Les conscrits...
Il fallait que je précise...
Autrefois réservée aux hommes convoqués pour accomplir
leur service militaire, cette journée était consacrée à faire la fête
entre jeunes qui auraient l'âge de la conscription
dans l'année (18, 19 ou 20 ans,
selon les décisions de l'état ou le besoin en cas de conflit).
Elle a par la suite concerné les hommes dont les années
de naissance se terminaient par le même chiffre
que celui de l'année en cours.
Ainsi on avait les 20 ans (*) , les 30 ans, les 40 ans, les 50...
et ainsi de suite de 10 en 10, participaient à ce jour fêté
dans chaque village, et dont le programme se déroulait
suivant un rite séculaire.
On commençait par une distribution de brioche portée au
domicile de chaque villageois (la brioche des conscrits), et
je me souviens de l'arrivée de ces jeunes hommes en goguette
chez ma grand mère, ils chantaient et avaient des trompes de tacots
sur leurs camionnettes, on les entendait de loin...
chaque villageois donnait un peu d'argent (ce qu'il voulait),
et l'obole constituait le pécule pour financer leurs chapeaux et cocardes ;
ensuite tout le monde se retrouvait à la messe.

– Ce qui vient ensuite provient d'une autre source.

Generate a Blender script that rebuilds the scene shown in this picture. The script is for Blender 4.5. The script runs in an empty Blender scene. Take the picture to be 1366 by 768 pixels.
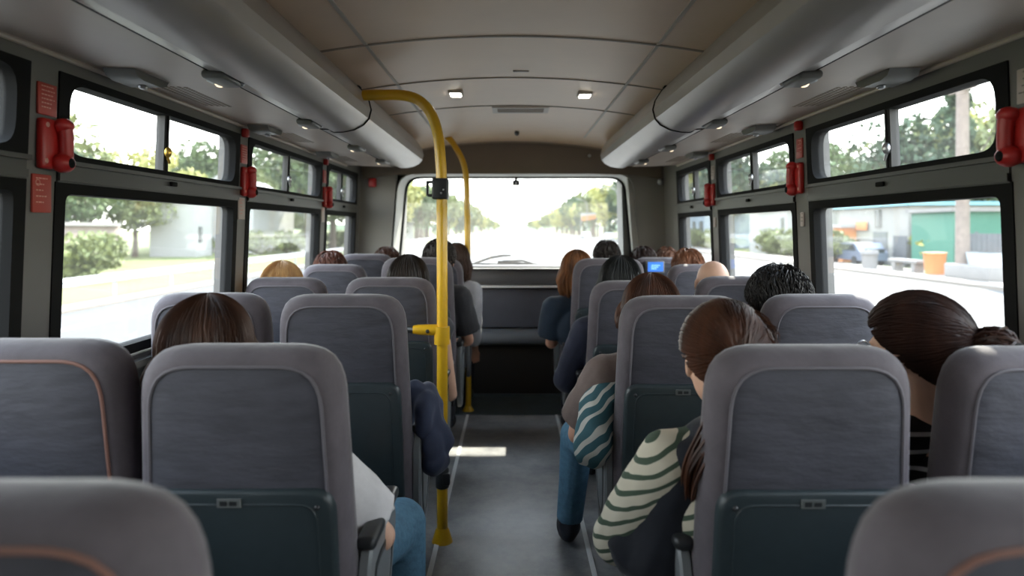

Si, si, même les non croyants, ils avaient tous une bonne raison
pour aller quémander une bénédiction...
S'en suivait la photo, le défilé dans les rues du village
accompagné de la fanfare,
l'apéritif auquel tous les villageois ayant suivi le cortège sont conviés,
puis, vers 15 h / 15 h30 les conscrits attaquaient le banquet,
qui dans le temps, était pantagruélique
et avait l'art de se terminer au petit matin,
entrecoupé de danses au rythme de la fanfare,
de farandoles au son du fifre et du tambour...
et chacun se faisait un honneur de danser le rigodon...
(c'était le signe qu'on assumait bien sa décade)
et après la gratinée du petit déjeuner,
on entamait une tournée dans toutes les maisons du village...
C'est encore presque tout comme ça !
Je ne sais pas exactement depuis quand,
mais petit à petit les femmes se sont fait accepter
dans cette manifestation, d'abord en participant au banquet
(les hommes invitaient leur épouse, promise ou copain)
puis les hommes ont accepté leurs conscrites
(enfin, les filles de leur décade)
et enfin les femmes ont adhéré complètement à cette tradition
(certains gars disent encore regretter le temps où ils venaient sans leur moitié...)
Ceci dit, chaque année, nous constatons que la dynamique
des préparatifs est soutenue par les 20 ans filles,
qui bien que poursuivant autant leurs études que les gars,
s'organisent merveilleusement bien... et les gars les apprécient d'autant...
A Villefranche sur Saône, encore aujourd'hui, les classes sont encore
l'apanage des hommes, qui décade par décade,
défilent dans les rues un haut de forme sur la tête,
imitant le déferlement d'une gigantesque vague,
d'où le nom qui perdure dans cette ville : La Vague,
dont Mick Michell a brossé un portrait en acier fixé sur un rond point de la ville
Ce jour là, ne comptez pas traverser la ville en voiture...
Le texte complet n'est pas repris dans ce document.